While it is not impossible to create a compliant furlough program that allows for scheduling flexibility, one of the safest courses of action from an FLSA perspective is to require exempt workers to take weeklong unpaid furloughs. Even with this course, though, there are dangers. Work done remotely still constitutes “work,” so exempt employees should be prohibited during their furlough week from drafting documents, participating in conference calls or from checking or responding to e-mails, Blackberry devices or voice messages. If an employee is so important that she must be on a conference call on Wednesday at 10 a.m. during her furlough week, then the safest course is to either reschedule her unpaid furlough or reconsider whether she should be on the furlough list in the first place.

Another option is to make a long-term prospective change to exempt employees’ salaries. For example, if an exempt employee was making $1,000 a week, her salary could be prospectively reduced on a going-forward basis to $800 a week. So long as the decrease does not make the weekly salary fall below the minimum of $455 per week, this option could be a viable alternative for some employers.
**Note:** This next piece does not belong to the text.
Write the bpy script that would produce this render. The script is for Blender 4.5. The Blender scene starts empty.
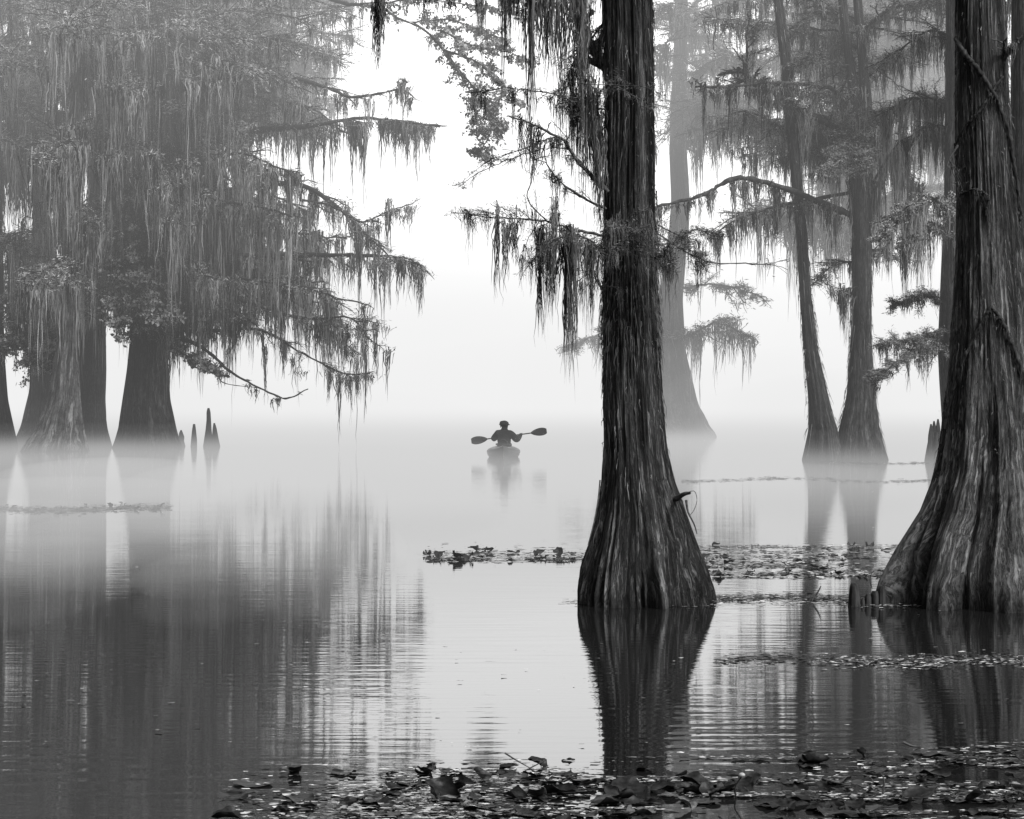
import bpy, math, random
import numpy as np
from mathutils import Vector

random.seed(7)
RNG = np.random.default_rng(11)
sc = bpy.context.scene
COL = sc.collection
F = 2200.0      # focal length in pixels of a 1024 wide frame
H = 400.0       # horizon row
CZ = 1.5        # eye height over the water


def P(px, py, Y):
    return np.array([(px - 512.0) * Y / F, Y, CZ - (py - H) * Y / F])


def water_y(py):
    return F * CZ / (py - H)


# ------------------------------------------------------------------ noise
_T = np.random.default_rng(3).random((32, 32, 32))


def vnoise(p):
    p = np.asarray(p, float)
    i = np.floor(p).astype(int)
    f = p - i
    f = f * f * (3 - 2 * f)
    out = 0
    for dx in (0, 1):
        wx = f[..., 0] if dx else 1 - f[..., 0]
        for dy in (0, 1):
            wy = f[..., 1] if dy else 1 - f[..., 1]
            for dz in (0, 1):
                wz = f[..., 2] if dz else 1 - f[..., 2]
                out = out + wx * wy * wz * _T[(i[..., 0] + dx) % 32, (i[..., 1] + dy) % 32, (i[..., 2] + dz) % 32]
    return out * 2 - 1


def fbm(p, n=3):
    s, a = 0, 1.0
    for k in range(n):
        s = s + a * vnoise(np.asarray(p) * 2 ** k + 7.3 * k)
        a *= .5
    return s


# ------------------------------------------------------------------ materials
def new_mat(name):
    m = bpy.data.materials.new(name)
    m.use_nodes = True
    nt = m.node_tree
    b = nt.nodes['Principled BSDF']
    return m, nt, b


def N(nt, typ, **kw):
    n = nt.nodes.new(typ)
    for k, v in kw.items():
        setattr(n, k, v)
    return n


def ramp(nt, stops):
    r = N(nt, 'ShaderNodeValToRGB')
    els = r.color_ramp.elements
    while len(els) < len(stops):
        els.new(.5)
    for e, (p, v) in zip(els, stops):
        e.position = p
        e.color = (v, v, v, 1)
    return r


def grey(name, lo, hi, scale=(3, 3, 3), rough=.9, trans=0.0, spec=.2, bump=0.0, detail=4, isl=0.0):
    m, nt, b = new_mat(name)
    tc = N(nt, 'ShaderNodeTexCoord')
    mp = N(nt, 'ShaderNodeMapping')
    mp.inputs['Scale'].default_value = scale
    nz = N(nt, 'ShaderNodeTexNoise')
    nz.inputs['Detail'].default_value = detail
    nz.inputs['Scale'].default_value = 1
    r = ramp(nt, [(.3, lo), (.72, hi)])
    L = nt.links.new
    L(tc.outputs['Object'], mp.inputs['Vector'])
    L(mp.outputs[0], nz.inputs['Vector'])
    fac = nz.outputs['Fac']
    if isl:      # every strand or leaf its own tone
        ge = N(nt, 'ShaderNodeNewGeometry')
        ma = N(nt, 'ShaderNodeMath', operation='SUBTRACT')
        L(ge.outputs['Random Per Island'], ma.inputs[0])
        ma.inputs[1].default_value = .55
        mb_ = N(nt, 'ShaderNodeMath', operation='MULTIPLY_ADD')
        L(ma.outputs[0], mb_.inputs[0])
        mb_.inputs[1].default_value = isl
        L(fac, mb_.inputs[2])
        fac = mb_.outputs[0]
    L(fac, r.inputs[0])
    L(r.outputs[0], b.inputs['Base Color'])
    b.inputs['Roughness'].default_value = rough
    b.inputs['Specular IOR Level'].default_value = spec
    if bump:
        bp = N(nt, 'ShaderNodeBump')
        bp.inputs['Strength'].default_value = 1
        bp.inputs['Distance'].default_value = bump
        L(nz.outputs['Fac'], bp.inputs['Height'])
        L(bp.outputs[0], b.inputs['Normal'])
    if trans:
        t = N(nt, 'ShaderNodeBsdfTranslucent')
        mx = N(nt, 'ShaderNodeMixShader')
        mx.inputs[0].default_value = trans
        L(r.outputs[0], t.inputs['Color'])
        L(b.outputs[0], mx.inputs[1])
        L(t.outputs[0], mx.inputs[2])
        L(mx.outputs[0], nt.nodes['Material Output'].inputs[0])
    return m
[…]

To maintain morale and prevent the risk of losing or alienating key employees, some employers have coupled long-term prospective salary decreases with a comparable increase in paid time off. So, for example, the employee now making 20 percent less in pay, may be given a 20 percent increase in paid time off to compensate. That paid time off might be required to be taken at certain times, or employees may be given flexibility in their scheduling.
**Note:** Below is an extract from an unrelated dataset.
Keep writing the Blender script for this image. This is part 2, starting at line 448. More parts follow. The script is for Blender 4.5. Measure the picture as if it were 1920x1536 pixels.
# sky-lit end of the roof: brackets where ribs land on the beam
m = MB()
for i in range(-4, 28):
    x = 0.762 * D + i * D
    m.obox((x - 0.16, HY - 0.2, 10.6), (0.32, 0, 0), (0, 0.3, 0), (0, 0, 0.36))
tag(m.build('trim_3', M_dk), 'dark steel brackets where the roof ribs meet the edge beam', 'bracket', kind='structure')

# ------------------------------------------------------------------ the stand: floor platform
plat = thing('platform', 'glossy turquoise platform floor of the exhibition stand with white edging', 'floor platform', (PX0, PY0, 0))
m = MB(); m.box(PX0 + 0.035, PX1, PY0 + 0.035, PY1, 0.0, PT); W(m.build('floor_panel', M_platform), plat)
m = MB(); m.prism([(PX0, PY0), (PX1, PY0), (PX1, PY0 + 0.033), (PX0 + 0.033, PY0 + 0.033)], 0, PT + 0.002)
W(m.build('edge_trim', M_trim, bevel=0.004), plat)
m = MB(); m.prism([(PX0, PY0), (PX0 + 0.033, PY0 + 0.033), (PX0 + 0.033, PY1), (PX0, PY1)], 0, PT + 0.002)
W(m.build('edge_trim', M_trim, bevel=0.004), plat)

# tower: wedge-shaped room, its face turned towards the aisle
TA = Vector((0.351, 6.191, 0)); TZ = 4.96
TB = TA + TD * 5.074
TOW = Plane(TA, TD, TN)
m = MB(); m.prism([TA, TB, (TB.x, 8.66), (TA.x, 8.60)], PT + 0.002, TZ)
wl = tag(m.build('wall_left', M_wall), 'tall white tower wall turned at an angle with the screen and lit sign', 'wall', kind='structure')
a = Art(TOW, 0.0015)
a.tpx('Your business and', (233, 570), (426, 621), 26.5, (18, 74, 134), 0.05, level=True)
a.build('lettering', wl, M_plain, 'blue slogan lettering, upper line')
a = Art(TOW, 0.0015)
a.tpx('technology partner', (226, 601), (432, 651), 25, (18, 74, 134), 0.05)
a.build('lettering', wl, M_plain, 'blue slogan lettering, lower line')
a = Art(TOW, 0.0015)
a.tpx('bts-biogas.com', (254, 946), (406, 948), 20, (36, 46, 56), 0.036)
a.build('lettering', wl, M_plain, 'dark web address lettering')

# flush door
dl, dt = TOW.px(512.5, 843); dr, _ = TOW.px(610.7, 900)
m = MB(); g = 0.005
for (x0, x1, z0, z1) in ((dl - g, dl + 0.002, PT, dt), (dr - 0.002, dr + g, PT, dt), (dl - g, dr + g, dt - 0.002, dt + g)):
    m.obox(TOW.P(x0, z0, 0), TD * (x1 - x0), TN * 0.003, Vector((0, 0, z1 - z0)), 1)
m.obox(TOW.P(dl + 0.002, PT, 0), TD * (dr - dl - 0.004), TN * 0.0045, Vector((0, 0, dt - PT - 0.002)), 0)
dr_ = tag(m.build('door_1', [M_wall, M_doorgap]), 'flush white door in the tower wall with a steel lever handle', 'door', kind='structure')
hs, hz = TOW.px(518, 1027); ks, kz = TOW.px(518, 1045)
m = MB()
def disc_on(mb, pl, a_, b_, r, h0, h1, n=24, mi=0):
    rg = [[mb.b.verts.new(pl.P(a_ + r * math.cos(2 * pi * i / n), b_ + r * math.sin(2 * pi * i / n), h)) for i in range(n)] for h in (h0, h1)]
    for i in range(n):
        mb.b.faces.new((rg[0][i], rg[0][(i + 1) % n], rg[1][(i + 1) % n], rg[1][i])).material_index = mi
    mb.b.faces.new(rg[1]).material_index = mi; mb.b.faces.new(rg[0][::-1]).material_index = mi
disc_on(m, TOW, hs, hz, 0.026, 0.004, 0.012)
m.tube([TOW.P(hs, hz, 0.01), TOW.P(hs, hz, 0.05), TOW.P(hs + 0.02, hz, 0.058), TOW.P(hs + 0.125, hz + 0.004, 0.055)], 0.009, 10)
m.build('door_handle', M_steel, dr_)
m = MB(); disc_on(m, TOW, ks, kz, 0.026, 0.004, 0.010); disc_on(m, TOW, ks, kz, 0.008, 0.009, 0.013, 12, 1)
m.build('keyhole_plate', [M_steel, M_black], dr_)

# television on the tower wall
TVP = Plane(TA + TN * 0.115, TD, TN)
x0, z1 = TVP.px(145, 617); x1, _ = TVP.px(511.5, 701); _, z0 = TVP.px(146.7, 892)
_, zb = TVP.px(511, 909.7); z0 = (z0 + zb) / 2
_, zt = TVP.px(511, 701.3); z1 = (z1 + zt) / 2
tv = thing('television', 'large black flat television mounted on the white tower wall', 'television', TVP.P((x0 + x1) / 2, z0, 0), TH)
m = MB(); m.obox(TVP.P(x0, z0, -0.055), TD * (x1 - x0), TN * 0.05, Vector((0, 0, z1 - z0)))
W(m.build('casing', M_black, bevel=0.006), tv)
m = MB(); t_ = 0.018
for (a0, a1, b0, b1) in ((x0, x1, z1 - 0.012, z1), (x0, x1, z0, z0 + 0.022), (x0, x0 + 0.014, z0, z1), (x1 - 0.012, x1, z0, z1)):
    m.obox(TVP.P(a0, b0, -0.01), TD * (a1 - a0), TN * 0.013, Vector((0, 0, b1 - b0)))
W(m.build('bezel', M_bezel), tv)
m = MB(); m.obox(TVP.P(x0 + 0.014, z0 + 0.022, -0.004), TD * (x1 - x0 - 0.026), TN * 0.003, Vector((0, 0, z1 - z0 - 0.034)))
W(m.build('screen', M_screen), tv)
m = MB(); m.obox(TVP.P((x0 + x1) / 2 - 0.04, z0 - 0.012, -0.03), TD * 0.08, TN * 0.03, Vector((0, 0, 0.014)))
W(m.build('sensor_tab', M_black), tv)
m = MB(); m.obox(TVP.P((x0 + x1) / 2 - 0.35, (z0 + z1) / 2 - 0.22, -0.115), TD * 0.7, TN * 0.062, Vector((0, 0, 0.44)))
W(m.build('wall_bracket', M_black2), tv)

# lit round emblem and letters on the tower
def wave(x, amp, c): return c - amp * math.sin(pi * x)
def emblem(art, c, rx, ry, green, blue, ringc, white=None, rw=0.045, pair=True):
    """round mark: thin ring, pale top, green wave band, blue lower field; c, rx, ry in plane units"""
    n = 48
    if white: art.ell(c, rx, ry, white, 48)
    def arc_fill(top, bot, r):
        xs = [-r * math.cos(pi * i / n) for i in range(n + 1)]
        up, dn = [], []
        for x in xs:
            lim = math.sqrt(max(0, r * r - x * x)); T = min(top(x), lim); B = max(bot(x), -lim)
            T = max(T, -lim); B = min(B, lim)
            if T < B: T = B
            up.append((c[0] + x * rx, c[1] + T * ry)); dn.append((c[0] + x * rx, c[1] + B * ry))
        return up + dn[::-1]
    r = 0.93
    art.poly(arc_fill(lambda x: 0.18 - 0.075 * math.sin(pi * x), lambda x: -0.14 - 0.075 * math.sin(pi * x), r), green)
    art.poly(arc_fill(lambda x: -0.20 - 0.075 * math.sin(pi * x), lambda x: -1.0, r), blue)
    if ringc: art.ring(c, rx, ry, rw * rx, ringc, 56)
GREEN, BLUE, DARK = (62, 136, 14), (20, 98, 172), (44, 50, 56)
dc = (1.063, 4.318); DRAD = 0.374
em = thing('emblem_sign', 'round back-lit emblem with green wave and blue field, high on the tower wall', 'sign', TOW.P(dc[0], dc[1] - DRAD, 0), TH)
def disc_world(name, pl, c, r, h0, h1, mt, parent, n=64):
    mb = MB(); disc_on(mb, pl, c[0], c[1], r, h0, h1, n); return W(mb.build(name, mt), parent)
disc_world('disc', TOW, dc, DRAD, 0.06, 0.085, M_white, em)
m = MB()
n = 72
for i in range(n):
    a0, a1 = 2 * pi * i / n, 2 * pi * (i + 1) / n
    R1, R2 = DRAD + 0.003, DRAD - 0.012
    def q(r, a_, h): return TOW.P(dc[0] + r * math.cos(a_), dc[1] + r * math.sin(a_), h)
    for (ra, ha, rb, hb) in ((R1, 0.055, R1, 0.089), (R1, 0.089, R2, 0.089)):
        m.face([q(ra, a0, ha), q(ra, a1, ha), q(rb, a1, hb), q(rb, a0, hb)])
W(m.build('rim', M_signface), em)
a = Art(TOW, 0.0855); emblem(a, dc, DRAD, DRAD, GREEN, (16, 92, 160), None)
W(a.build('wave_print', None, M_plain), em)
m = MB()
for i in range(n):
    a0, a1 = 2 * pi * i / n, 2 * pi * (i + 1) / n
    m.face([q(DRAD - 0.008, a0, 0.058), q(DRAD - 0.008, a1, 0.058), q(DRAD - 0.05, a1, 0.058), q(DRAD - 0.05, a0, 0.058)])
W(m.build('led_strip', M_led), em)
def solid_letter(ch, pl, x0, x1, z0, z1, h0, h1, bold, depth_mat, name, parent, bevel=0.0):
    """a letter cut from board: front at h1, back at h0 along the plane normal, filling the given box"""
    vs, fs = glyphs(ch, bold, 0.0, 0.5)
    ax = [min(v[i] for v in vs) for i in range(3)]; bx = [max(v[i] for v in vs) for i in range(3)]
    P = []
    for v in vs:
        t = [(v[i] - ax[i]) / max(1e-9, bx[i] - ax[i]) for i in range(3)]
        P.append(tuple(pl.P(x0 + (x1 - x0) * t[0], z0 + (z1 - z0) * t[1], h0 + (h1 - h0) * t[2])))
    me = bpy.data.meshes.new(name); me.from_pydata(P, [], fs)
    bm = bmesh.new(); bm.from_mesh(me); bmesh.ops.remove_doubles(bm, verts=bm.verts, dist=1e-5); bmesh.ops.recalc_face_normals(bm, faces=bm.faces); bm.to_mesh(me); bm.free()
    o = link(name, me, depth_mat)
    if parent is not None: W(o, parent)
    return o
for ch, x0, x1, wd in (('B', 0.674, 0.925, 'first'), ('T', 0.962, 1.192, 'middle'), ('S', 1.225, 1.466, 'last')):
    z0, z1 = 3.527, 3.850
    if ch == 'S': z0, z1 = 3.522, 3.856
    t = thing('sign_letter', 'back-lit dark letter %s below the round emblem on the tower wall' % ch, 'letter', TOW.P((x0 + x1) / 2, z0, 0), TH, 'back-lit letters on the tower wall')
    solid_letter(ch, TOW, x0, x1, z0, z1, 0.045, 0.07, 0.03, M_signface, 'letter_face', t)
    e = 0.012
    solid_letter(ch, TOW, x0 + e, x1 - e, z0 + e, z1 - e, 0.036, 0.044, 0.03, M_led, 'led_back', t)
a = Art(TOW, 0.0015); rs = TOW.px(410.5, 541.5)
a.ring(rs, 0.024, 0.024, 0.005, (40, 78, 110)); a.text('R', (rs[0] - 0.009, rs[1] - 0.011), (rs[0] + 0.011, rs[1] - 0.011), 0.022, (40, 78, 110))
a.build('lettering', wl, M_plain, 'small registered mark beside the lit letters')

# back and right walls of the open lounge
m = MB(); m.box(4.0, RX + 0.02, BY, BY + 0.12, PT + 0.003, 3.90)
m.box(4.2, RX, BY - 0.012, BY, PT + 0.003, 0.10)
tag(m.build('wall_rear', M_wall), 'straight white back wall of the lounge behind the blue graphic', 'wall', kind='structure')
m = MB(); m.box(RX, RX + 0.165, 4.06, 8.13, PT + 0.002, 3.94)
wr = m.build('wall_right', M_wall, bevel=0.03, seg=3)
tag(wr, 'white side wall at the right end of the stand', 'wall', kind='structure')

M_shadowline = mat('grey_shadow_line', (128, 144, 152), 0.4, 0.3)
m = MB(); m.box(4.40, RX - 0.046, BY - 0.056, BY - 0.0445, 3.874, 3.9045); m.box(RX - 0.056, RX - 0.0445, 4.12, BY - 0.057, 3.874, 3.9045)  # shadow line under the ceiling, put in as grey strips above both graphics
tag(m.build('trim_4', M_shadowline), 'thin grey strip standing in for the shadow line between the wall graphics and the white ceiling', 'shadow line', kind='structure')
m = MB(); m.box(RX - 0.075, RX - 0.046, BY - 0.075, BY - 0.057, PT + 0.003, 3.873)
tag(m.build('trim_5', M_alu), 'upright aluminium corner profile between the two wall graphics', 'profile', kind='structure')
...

This option, if properly executed, has the same effect as a furlough because employees are working less and receiving less income.

This scenario allows the exempt employee to work part of the week, and still receive his full pay for the entire workweek, albeit at a reduced rate. In contrast, in the earlier example, the employee worked part of the week but was not paid for the entire work week, which runs afoul of the FLSA.
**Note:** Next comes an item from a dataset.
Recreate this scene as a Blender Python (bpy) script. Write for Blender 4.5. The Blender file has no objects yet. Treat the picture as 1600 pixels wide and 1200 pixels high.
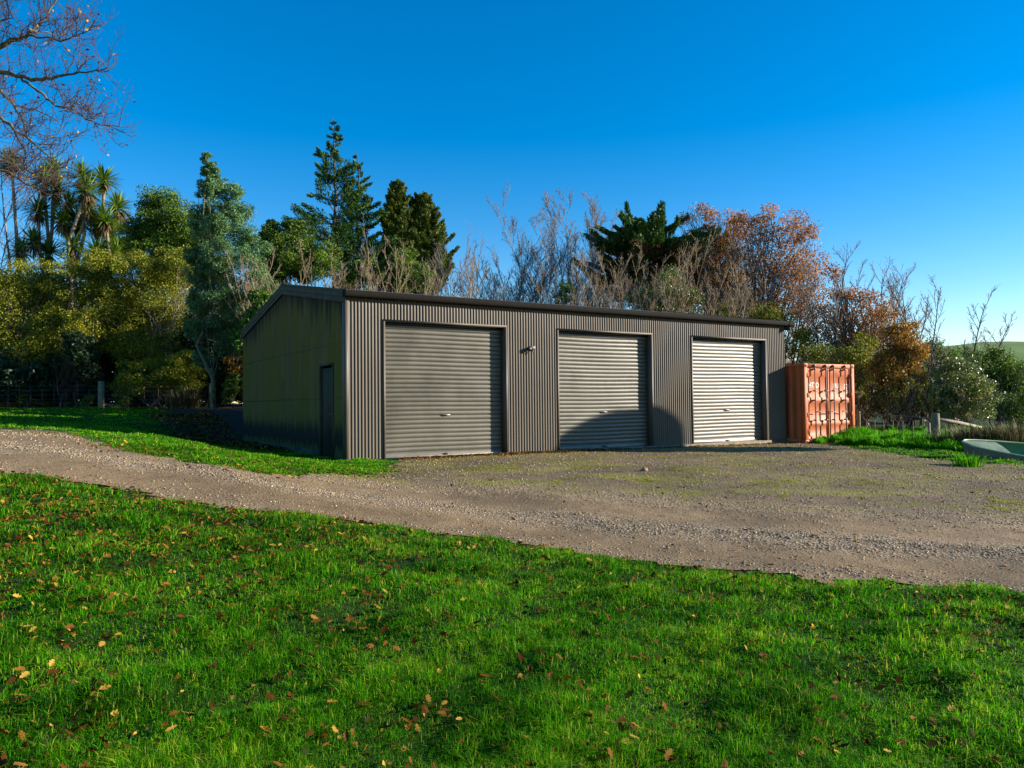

Other legal concerns include:
Workplace injuries — When work hours have decreased but workloads have not, employees might rush to complete projects and meet customer deadlines. This can lead to accidents and increased worker’s compensation, FMLA or even disability claims, especially in industries that rely on manual labor.

Express contract claims
— Companies cannot afford to overlook the negotiated contracts they may have with some employees, especially key employees. If furlough requests alter the terms of those contracts, the employer could end up paying damages instead of saving labor costs. Naturally, if a company’s work force is unionized, the collective bargaining agreement must be followed.

Implied contract claims
— Hopefully, all employers already know their employee handbooks may be considered enforceable contracts. Most handbooks that have been reviewed by legal counsel include disclaimers stating the handbook is not a contract and the policies can be unilaterally changed by the employer at any time, with or without notice. Regardless, before making a furlough decision, employers would be wise to review the sections of their current and past handbooks that deal specifically with any of the proposed changes — particularly changes in hours and compensation — to determine whether there is any problematic language.

Employers should also review employee offer letters, which sometimes include language that could be read to imply a contract for a guaranteed salary or schedule.

Notice
— Some states have laws requiring employers to notify employees before significantly reducing their hours or salary. Arizona is not among them, but employers with operations in multiple states should ensure they are in compliance with these notice provisions.

Though some recent economic indicators predict the recession has bottomed out, the need for corporate cost cutting is likely to continue for some time. It is easy to decide to scale down the company picnic, but implementing a furlough program is much more complicated. Companies must be sure to work closely with counsel to ensure their programs meet both their business needs and are compliant with the law. While employees might be doing their best to take job changes in stride, some employees may just decide to spend their furloughs researching their employment law rights.